Wet start to Summer Solstice celebrations


Heavy rain and grey skies have marred the astronomical beginning of summer.

Monday marks the Summer Solstice - the longest day of the year and the celestial transition point between the seasons - but wet weather has plagued much of the UK.

Sharp showers fell across the South and Midlands on Monday morning, though the sun managed to break through further north.

The dull and wet start to the day was expected to largely clear in time for celebrations to mark the Summer Solstice.

Thousands of people will make their way to Stonehenge in Wiltshire to mark the occasion, which also coincides with a Strawberry Moon.

If the clouds give way, stargazers could also catch a glimpse of the rare phenomenon on Monday night.

A Strawberry Moon - a full moon which marks the start of the strawberry season - has not coincided with the Summer Solstice for almost 50 years.
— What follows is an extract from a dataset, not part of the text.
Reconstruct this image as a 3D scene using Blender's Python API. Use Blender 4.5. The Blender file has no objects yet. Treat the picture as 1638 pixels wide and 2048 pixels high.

Simon Partridge, forecaster at the Met Office, said: "It's a very wet start but it's not unusual to get a weather front coming across the UK at this time of year.

"It will brighten up through this afternoon and this evening, which should give us a few clear spells which should give a chance to do some moon-gazing."

But he warned there is a "a good chance" of patchy cloud around Stonehenge despite 17 hours of daylight which may infringe on the view.

Temperatures will be 18C (64.4F) or 19C (66.2F) on Monday - normal for this time of year - with some "decent sunny spells", Mr Partridge added.

Meteorologists define the beginning of summer as June 1, while the astronomical calendar determines the seasons based on the Earth's rotational axis in relation to its orbit of the Sun.